--- EXERCISE DETAILS ---
Print the listing as it stands, omitting all images.
## begin SUPPLIED MATERIAL
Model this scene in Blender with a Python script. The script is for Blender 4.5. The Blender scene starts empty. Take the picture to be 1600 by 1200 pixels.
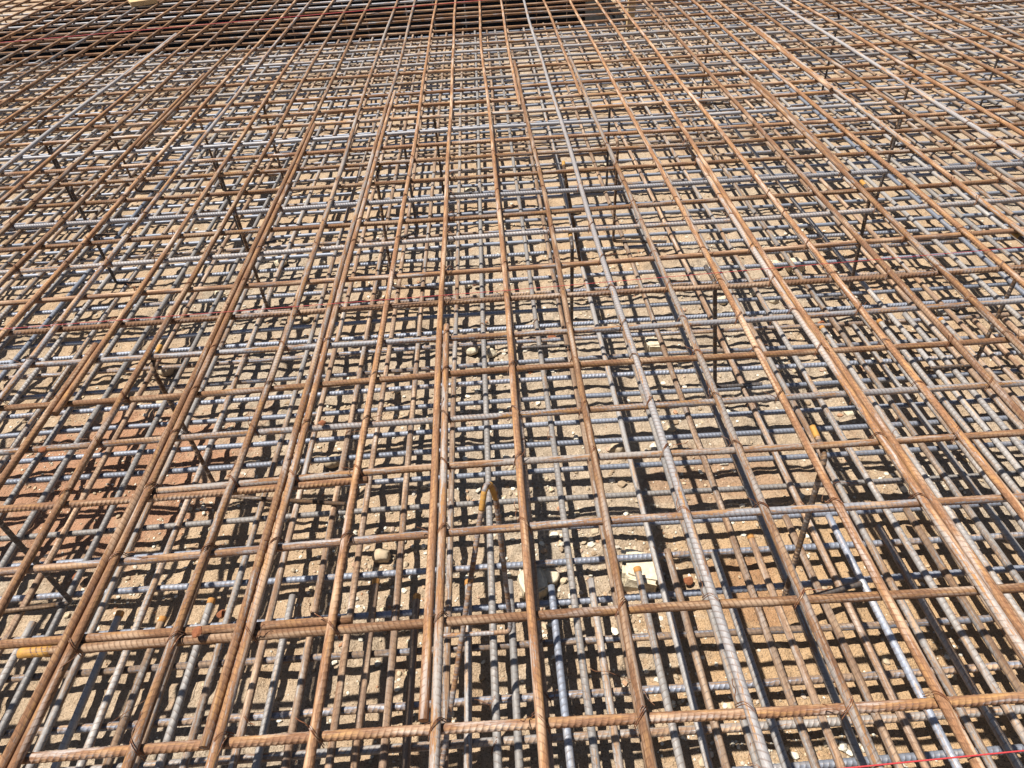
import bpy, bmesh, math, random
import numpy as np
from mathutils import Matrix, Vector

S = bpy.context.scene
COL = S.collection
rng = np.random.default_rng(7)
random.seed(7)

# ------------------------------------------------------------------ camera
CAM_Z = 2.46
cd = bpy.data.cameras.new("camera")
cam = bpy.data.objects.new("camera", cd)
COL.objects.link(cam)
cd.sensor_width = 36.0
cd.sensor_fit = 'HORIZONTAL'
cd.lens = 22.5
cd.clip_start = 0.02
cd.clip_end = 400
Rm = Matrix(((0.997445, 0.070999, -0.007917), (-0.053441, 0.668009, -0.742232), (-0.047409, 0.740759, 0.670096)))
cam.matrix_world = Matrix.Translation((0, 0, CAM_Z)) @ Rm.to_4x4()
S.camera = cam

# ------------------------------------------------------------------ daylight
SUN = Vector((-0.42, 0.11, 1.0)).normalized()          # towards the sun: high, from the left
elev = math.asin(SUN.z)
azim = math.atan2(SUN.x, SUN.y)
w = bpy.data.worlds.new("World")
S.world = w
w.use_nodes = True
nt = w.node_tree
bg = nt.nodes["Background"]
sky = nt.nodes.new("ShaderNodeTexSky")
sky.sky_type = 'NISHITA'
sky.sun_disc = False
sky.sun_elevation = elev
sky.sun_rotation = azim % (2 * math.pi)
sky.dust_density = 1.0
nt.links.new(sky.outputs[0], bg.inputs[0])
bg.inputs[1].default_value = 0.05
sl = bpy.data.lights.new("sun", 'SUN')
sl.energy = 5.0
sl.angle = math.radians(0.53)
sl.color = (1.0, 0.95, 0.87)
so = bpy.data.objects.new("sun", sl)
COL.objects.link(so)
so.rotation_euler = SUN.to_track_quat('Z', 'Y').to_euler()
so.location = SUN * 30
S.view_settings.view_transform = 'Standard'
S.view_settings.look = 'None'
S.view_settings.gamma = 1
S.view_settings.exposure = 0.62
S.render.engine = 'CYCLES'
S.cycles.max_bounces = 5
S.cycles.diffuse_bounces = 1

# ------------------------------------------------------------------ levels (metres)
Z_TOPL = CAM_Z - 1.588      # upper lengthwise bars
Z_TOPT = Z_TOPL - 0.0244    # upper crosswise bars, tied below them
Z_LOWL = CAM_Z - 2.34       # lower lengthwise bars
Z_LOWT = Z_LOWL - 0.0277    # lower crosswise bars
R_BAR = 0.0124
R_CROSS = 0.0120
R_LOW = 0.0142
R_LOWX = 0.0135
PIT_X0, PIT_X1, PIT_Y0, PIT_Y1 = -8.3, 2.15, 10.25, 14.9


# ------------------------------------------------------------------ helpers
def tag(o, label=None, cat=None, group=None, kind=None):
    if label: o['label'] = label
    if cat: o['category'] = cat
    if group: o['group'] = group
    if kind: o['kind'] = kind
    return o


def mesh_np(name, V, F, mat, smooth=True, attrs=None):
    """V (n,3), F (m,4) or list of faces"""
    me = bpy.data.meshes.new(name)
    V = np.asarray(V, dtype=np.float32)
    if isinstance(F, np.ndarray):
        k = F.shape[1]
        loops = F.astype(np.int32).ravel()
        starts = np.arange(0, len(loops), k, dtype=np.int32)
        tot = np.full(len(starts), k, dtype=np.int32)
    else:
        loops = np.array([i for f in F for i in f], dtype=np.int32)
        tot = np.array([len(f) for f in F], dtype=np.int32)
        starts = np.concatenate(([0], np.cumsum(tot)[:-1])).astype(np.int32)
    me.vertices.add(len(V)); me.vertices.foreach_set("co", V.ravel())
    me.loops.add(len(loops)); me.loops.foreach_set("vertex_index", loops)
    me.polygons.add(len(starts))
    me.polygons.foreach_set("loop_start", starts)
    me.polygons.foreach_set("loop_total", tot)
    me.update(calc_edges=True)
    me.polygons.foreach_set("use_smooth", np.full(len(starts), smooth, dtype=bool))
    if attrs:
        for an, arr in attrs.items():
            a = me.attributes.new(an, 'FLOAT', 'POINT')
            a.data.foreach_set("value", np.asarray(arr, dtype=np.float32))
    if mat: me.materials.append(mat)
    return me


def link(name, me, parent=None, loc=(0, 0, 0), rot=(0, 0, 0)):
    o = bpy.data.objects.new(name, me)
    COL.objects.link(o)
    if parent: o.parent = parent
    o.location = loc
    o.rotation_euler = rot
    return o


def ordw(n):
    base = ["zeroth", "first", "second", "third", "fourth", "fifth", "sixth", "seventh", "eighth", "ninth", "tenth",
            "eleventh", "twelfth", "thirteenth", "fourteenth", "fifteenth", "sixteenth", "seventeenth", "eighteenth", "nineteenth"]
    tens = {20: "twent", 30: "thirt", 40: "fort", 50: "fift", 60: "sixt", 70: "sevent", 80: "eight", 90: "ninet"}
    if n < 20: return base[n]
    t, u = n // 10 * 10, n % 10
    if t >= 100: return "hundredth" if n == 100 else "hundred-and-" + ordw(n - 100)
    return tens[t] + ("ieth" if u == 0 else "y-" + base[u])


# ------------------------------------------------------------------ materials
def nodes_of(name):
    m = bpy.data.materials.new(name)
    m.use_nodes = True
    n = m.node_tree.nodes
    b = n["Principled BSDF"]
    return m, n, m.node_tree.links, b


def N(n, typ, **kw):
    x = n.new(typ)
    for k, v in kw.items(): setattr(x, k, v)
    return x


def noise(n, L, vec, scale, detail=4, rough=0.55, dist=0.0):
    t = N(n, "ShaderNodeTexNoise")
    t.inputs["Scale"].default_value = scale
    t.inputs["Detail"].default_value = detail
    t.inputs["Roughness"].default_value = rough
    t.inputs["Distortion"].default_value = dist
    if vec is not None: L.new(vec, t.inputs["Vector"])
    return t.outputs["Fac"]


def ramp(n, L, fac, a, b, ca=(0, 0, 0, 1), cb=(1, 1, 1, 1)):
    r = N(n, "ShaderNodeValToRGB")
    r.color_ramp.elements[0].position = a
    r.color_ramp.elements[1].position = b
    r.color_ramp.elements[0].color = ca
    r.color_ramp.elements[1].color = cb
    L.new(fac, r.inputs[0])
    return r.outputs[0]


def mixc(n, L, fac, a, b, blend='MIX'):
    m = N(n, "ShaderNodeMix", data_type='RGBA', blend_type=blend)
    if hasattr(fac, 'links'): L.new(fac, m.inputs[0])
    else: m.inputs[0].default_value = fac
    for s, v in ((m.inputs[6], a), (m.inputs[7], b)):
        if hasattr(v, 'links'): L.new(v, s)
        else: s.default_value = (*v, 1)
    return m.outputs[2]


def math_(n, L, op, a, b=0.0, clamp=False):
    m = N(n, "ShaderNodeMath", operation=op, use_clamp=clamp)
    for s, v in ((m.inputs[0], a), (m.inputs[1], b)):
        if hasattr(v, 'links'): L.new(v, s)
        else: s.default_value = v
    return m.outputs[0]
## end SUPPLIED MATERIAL
--- CORRECT RESPONSE ---
Model this scene in Blender with a Python script. The script is for Blender 4.5. The Blender scene starts empty. Take the picture to be 1600 by 1200 pixels.
import bpy, bmesh, math, random
import numpy as np
from mathutils import Matrix, Vector

S = bpy.context.scene
COL = S.collection
rng = np.random.default_rng(7)
random.seed(7)

# ------------------------------------------------------------------ camera
CAM_Z = 2.46
cd = bpy.data.cameras.new("camera")
cam = bpy.data.objects.new("camera", cd)
COL.objects.link(cam)
cd.sensor_width = 36.0
cd.sensor_fit = 'HORIZONTAL'
cd.lens = 22.5
cd.clip_start = 0.02
cd.clip_end = 400
Rm = Matrix(((0.997445, 0.070999, -0.007917), (-0.053441, 0.668009, -0.742232), (-0.047409, 0.740759, 0.670096)))
cam.matrix_world = Matrix.Translation((0, 0, CAM_Z)) @ Rm.to_4x4()
S.camera = cam

# ------------------------------------------------------------------ daylight
SUN = Vector((-0.42, 0.11, 1.0)).normalized()          # towards the sun: high, from the left
elev = math.asin(SUN.z)
azim = math.atan2(SUN.x, SUN.y)
w = bpy.data.worlds.new("World")
S.world = w
w.use_nodes = True
nt = w.node_tree
bg = nt.nodes["Background"]
sky = nt.nodes.new("ShaderNodeTexSky")
sky.sky_type = 'NISHITA'
sky.sun_disc = False
sky.sun_elevation = elev
sky.sun_rotation = azim % (2 * math.pi)
sky.dust_density = 1.0
nt.links.new(sky.outputs[0], bg.inputs[0])
bg.inputs[1].default_value = 0.05
sl = bpy.data.lights.new("sun", 'SUN')
sl.energy = 5.0
sl.angle = math.radians(0.53)
sl.color = (1.0, 0.95, 0.87)
so = bpy.data.objects.new("sun", sl)
COL.objects.link(so)
so.rotation_euler = SUN.to_track_quat('Z', 'Y').to_euler()
so.location = SUN * 30
S.view_settings.view_transform = 'Standard'
S.view_settings.look = 'None'
S.view_settings.gamma = 1
S.view_settings.exposure = 0.62
S.render.engine = 'CYCLES'
S.cycles.max_bounces = 5
S.cycles.diffuse_bounces = 1

# ------------------------------------------------------------------ levels (metres)
Z_TOPL = CAM_Z - 1.588      # upper lengthwise bars
Z_TOPT = Z_TOPL - 0.0244    # upper crosswise bars, tied below them
Z_LOWL = CAM_Z - 2.34       # lower lengthwise bars
Z_LOWT = Z_LOWL - 0.0277    # lower crosswise bars
R_BAR = 0.0124
R_CROSS = 0.0120
R_LOW = 0.0142
R_LOWX = 0.0135
PIT_X0, PIT_X1, PIT_Y0, PIT_Y1 = -8.3, 2.15, 10.25, 14.9


# ------------------------------------------------------------------ helpers
def tag(o, label=None, cat=None, group=None, kind=None):
    if label: o['label'] = label
    if cat: o['category'] = cat
    if group: o['group'] = group
    if kind: o['kind'] = kind
    return o


def mesh_np(name, V, F, mat, smooth=True, attrs=None):
    """V (n,3), F (m,4) or list of faces"""
    me = bpy.data.meshes.new(name)
    V = np.asarray(V, dtype=np.float32)
    if isinstance(F, np.ndarray):
        k = F.shape[1]
        loops = F.astype(np.int32).ravel()
        starts = np.arange(0, len(loops), k, dtype=np.int32)
        tot = np.full(len(starts), k, dtype=np.int32)
    else:
        loops = np.array([i for f in F for i in f], dtype=np.int32)
        tot = np.array([len(f) for f in F], dtype=np.int32)
        starts = np.concatenate(([0], np.cumsum(tot)[:-1])).astype(np.int32)
    me.vertices.add(len(V)); me.vertices.foreach_set("co", V.ravel())
    me.loops.add(len(loops)); me.loops.foreach_set("vertex_index", loops)
    me.polygons.add(len(starts))
    me.polygons.foreach_set("loop_start", starts)
    me.polygons.foreach_set("loop_total", tot)
    me.update(calc_edges=True)
    me.polygons.foreach_set("use_smooth", np.full(len(starts), smooth, dtype=bool))
    if attrs:
        for an, arr in attrs.items():
            a = me.attributes.new(an, 'FLOAT', 'POINT')
            a.data.foreach_set("value", np.asarray(arr, dtype=np.float32))
    if mat: me.materials.append(mat)
    return me


def link(name, me, parent=None, loc=(0, 0, 0), rot=(0, 0, 0)):
    o = bpy.data.objects.new(name, me)
    COL.objects.link(o)
    if parent: o.parent = parent
    o.location = loc
    o.rotation_euler = rot
    return o


def ordw(n):
    base = ["zeroth", "first", "second", "third", "fourth", "fifth", "sixth", "seventh", "eighth", "ninth", "tenth",
            "eleventh", "twelfth", "thirteenth", "fourteenth", "fifteenth", "sixteenth", "seventeenth", "eighteenth", "nineteenth"]
    tens = {20: "twent", 30: "thirt", 40: "fort", 50: "fift", 60: "sixt", 70: "sevent", 80: "eight", 90: "ninet"}
    if n < 20: return base[n]
    t, u = n // 10 * 10, n % 10
    if t >= 100: return "hundredth" if n == 100 else "hundred-and-" + ordw(n - 100)
    return tens[t] + ("ieth" if u == 0 else "y-" + base[u])


# ------------------------------------------------------------------ materials
def nodes_of(name):
    m = bpy.data.materials.new(name)
    m.use_nodes = True
    n = m.node_tree.nodes
    b = n["Principled BSDF"]
    return m, n, m.node_tree.links, b


def N(n, typ, **kw):
    x = n.new(typ)
    for k, v in kw.items(): setattr(x, k, v)
    return x


def noise(n, L, vec, scale, detail=4, rough=0.55, dist=0.0):
    t = N(n, "ShaderNodeTexNoise")
    t.inputs["Scale"].default_value = scale
    t.inputs["Detail"].default_value = detail
    t.inputs["Roughness"].default_value = rough
    t.inputs["Distortion"].default_value = dist
    if vec is not None: L.new(vec, t.inputs["Vector"])
    return t.outputs["Fac"]


def ramp(n, L, fac, a, b, ca=(0, 0, 0, 1), cb=(1, 1, 1, 1)):
    r = N(n, "ShaderNodeValToRGB")
    r.color_ramp.elements[0].position = a
    r.color_ramp.elements[1].position = b
    r.color_ramp.elements[0].color = ca
    r.color_ramp.elements[1].color = cb
    L.new(fac, r.inputs[0])
    return r.outputs[0]


def mixc(n, L, fac, a, b, blend='MIX'):
    m = N(n, "ShaderNodeMix", data_type='RGBA', blend_type=blend)
    if hasattr(fac, 'links'): L.new(fac, m.inputs[0])
    else: m.inputs[0].default_value = fac
    for s, v in ((m.inputs[6], a), (m.inputs[7], b)):
        if hasattr(v, 'links'): L.new(v, s)
        else: s.default_value = (*v, 1)
    return m.outputs[2]


def math_(n, L, op, a, b=0.0, clamp=False):
    m = N(n, "ShaderNodeMath", operation=op, use_clamp=clamp)
    for s, v in ((m.inputs[0], a), (m.inputs[1], b)):
        if hasattr(v, 'links'): L.new(v, s)
        else: s.default_value = v
    return m.outputs[0]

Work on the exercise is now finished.